**DIRECTIVE**
Without the pictures, set down every line of the data exactly.

**SUPPLIED MATERIAL**
- - - -
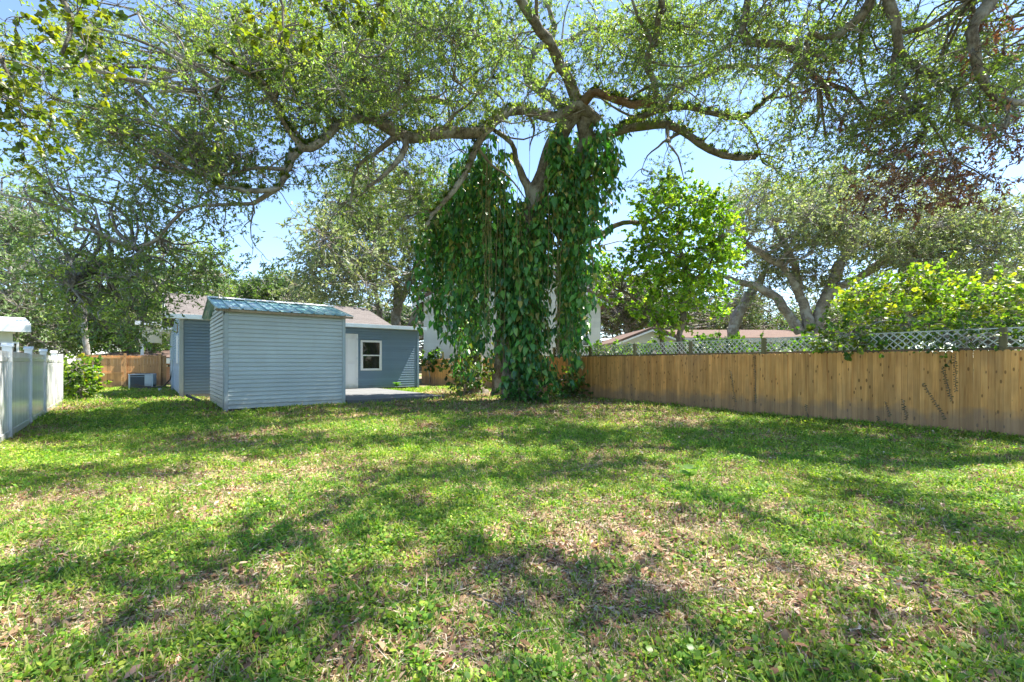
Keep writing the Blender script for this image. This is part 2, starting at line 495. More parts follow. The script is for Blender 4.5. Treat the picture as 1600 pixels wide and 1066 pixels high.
def sprays(rng, starts, dirs, leaf, nl, tw_len, tones, tpl=T_OAK, droop=0.25, woody=True):
    """twigs with leaves: returns leaf mesh tuple (V,T,C) and twig tuple (V,T)"""
    n = len(starts)
    d = unit(dirs + rng.normal(0, .45, dirs.shape) + np.array((0, 0, -droop)))
    L = tw_len * rng.uniform(.6, 1.4, n)
    bend = rng.normal(0, .15, (n, 3))
    ts = np.linspace(0, 1, 4)
    pts = starts[:, None, :] + d[:, None, :] * (L[:, None, None] * ts[None, :, None]) + bend[:, None, :] * (L[:, None, None] * (ts**2)[None, :, None])
    tw = tubes(pts, np.broadcast_to(np.array((.005, .004, .003, .0015)) * (leaf / .07), (n, 4)), 3) if woody else None
    t = rng.uniform(.1, 1.0, (n, nl))
    pos = starts[:, None, :] + d[:, None, :] * (L[:, None] * t)[..., None] + bend[:, None, :] * (L[:, None] * t**2)[..., None]
    ld = d[:, None, :] * .7 + rng.normal(0, .75, (n, nl, 3))
    ld[..., 2] -= .15
    nn = rng.normal(0, .65, (n, nl, 3)); nn[..., 2] += .9
    sz = leaf * rng.uniform(.6, 1.3, (n, nl))
    V, T, k = scatter(tpl, pos.reshape(-1, 3), ld.reshape(-1, 3), nn.reshape(-1, 3), sz.ravel())
    c = palette(n, tones, rng, .16)[:, None, :] * (1 + rng.normal(0, .16, (n, nl, 1)))
    c = np.clip(c, .004, 1).reshape(-1, 3)
    return (V, T, np.repeat(c, k, 0)), tw

def clump_foliage(rng, clumps, limbpts, leaf, nl, tones, tpl=T_OAK, per=26, tw=0.32, droop=.25, branch_r=.02):
    """clumps rows (x,y,z,rad): each gets a bough from the nearest limb, branchlets and leafy twigs"""
    LV, WV = [], []
    C = np.array(clumps)
    n = len(C)
    # boughs
    if limbpts is not None and len(limbpts):
        dd = np.linalg.norm(limbpts[None, :, :] - C[:, None, :3], axis=2)
        src = limbpts[dd.argmin(1)]
        far = dd.min(1)
        K = 7; ts = np.linspace(0, 1, K)
        mid = rng.normal(0, 1, (n, 3)) * (far * .09)[:, None]
        mid2 = rng.normal(0, 1, (n, 3)) * (far * .06)[:, None]
        pts = src[:, None, :] * (1-ts)[None, :, None] + C[:, None, :3] * ts[None, :, None] + mid[:, None, :] * np.sin(ts*np.pi)[None, :, None] + mid2[:, None, :] * np.sin(ts*2*np.pi)[None, :, None]
        r0 = branch_r * (0.7 + far * .45).clip(.7, 3)
        rad = r0[:, None] * (1 - .72 * ts)[None, :]
        WV.append(tubes(pts, rad, 5))
    m = np.maximum(4, (per * (C[:, 3] / .6) ** 2).astype(int))
    ci = np.repeat(np.arange(n), m)
    u = unit(rng.normal(0, 1, (len(ci), 3)))
    u[:, 2] *= .75
    rr = C[ci, 3] * rng.uniform(.15, 1, len(ci)) ** .6
    q = C[ci, :3] + u * rr[:, None]
    # branchlets
    K = 4; ts = np.linspace(0, 1, K)
    sel = rng.random(len(ci)) < .55
    c0 = C[ci[sel], :3]; q0 = q[sel]
    pts = c0[:, None, :] * (1-ts)[None, :, None] + q0[:, None, :] * ts[None, :, None] + (rng.normal(0, .12, (sel.sum(), 3)) * rr[sel][:, None])[:, None, :] * np.sin(ts*np.pi)[None, :, None]
    WV.append(tubes(pts, np.broadcast_to(np.array((.007, .0055, .004, .003)) * (leaf / .07), (len(pts), K)), 3))
    lv, twg = sprays(rng, q, u, leaf, nl, tw, tones, tpl, droop)
    LV.append(lv); WV.append(twg)
    return join(LV), join(WV)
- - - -
**FULL ANSWER**
Keep writing the Blender script for this image. This is part 2, starting at line 495. More parts follow. The script is for Blender 4.5. Treat the picture as 1600 pixels wide and 1066 pixels high.
def sprays(rng, starts, dirs, leaf, nl, tw_len, tones, tpl=T_OAK, droop=0.25, woody=True):
    """twigs with leaves: returns leaf mesh tuple (V,T,C) and twig tuple (V,T)"""
    n = len(starts)
    d = unit(dirs + rng.normal(0, .45, dirs.shape) + np.array((0, 0, -droop)))
    L = tw_len * rng.uniform(.6, 1.4, n)
    bend = rng.normal(0, .15, (n, 3))
    ts = np.linspace(0, 1, 4)
    pts = starts[:, None, :] + d[:, None, :] * (L[:, None, None] * ts[None, :, None]) + bend[:, None, :] * (L[:, None, None] * (ts**2)[None, :, None])
    tw = tubes(pts, np.broadcast_to(np.array((.005, .004, .003, .0015)) * (leaf / .07), (n, 4)), 3) if woody else None
    t = rng.uniform(.1, 1.0, (n, nl))
    pos = starts[:, None, :] + d[:, None, :] * (L[:, None] * t)[..., None] + bend[:, None, :] * (L[:, None] * t**2)[..., None]
    ld = d[:, None, :] * .7 + rng.normal(0, .75, (n, nl, 3))
    ld[..., 2] -= .15
    nn = rng.normal(0, .65, (n, nl, 3)); nn[..., 2] += .9
    sz = leaf * rng.uniform(.6, 1.3, (n, nl))
    V, T, k = scatter(tpl, pos.reshape(-1, 3), ld.reshape(-1, 3), nn.reshape(-1, 3), sz.ravel())
    c = palette(n, tones, rng, .16)[:, None, :] * (1 + rng.normal(0, .16, (n, nl, 1)))
    c = np.clip(c, .004, 1).reshape(-1, 3)
    return (V, T, np.repeat(c, k, 0)), tw

def clump_foliage(rng, clumps, limbpts, leaf, nl, tones, tpl=T_OAK, per=26, tw=0.32, droop=.25, branch_r=.02):
    """clumps rows (x,y,z,rad): each gets a bough from the nearest limb, branchlets and leafy twigs"""
    LV, WV = [], []
    C = np.array(clumps)
    n = len(C)
    # boughs
    if limbpts is not None and len(limbpts):
        dd = np.linalg.norm(limbpts[None, :, :] - C[:, None, :3], axis=2)
        src = limbpts[dd.argmin(1)]
        far = dd.min(1)
        K = 7; ts = np.linspace(0, 1, K)
        mid = rng.normal(0, 1, (n, 3)) * (far * .09)[:, None]
        mid2 = rng.normal(0, 1, (n, 3)) * (far * .06)[:, None]
        pts = src[:, None, :] * (1-ts)[None, :, None] + C[:, None, :3] * ts[None, :, None] + mid[:, None, :] * np.sin(ts*np.pi)[None, :, None] + mid2[:, None, :] * np.sin(ts*2*np.pi)[None, :, None]
        r0 = branch_r * (0.7 + far * .45).clip(.7, 3)
        rad = r0[:, None] * (1 - .72 * ts)[None, :]
        WV.append(tubes(pts, rad, 5))
    m = np.maximum(4, (per * (C[:, 3] / .6) ** 2).astype(int))
    ci = np.repeat(np.arange(n), m)
    u = unit(rng.normal(0, 1, (len(ci), 3)))
    u[:, 2] *= .75
    rr = C[ci, 3] * rng.uniform(.15, 1, len(ci)) ** .6
    q = C[ci, :3] + u * rr[:, None]
    # branchlets
    K = 4; ts = np.linspace(0, 1, K)
    sel = rng.random(len(ci)) < .55
    c0 = C[ci[sel], :3]; q0 = q[sel]
    pts = c0[:, None, :] * (1-ts)[None, :, None] + q0[:, None, :] * ts[None, :, None] + (rng.normal(0, .12, (sel.sum(), 3)) * rr[sel][:, None])[:, None, :] * np.sin(ts*np.pi)[None, :, None]
    WV.append(tubes(pts, np.broadcast_to(np.array((.007, .0055, .004, .003)) * (leaf / .07), (len(pts), K)), 3))
    lv, twg = sprays(rng, q, u, leaf, nl, tw, tones, tpl, droop)
    LV.append(lv); WV.append(twg)
    return join(LV), join(WV)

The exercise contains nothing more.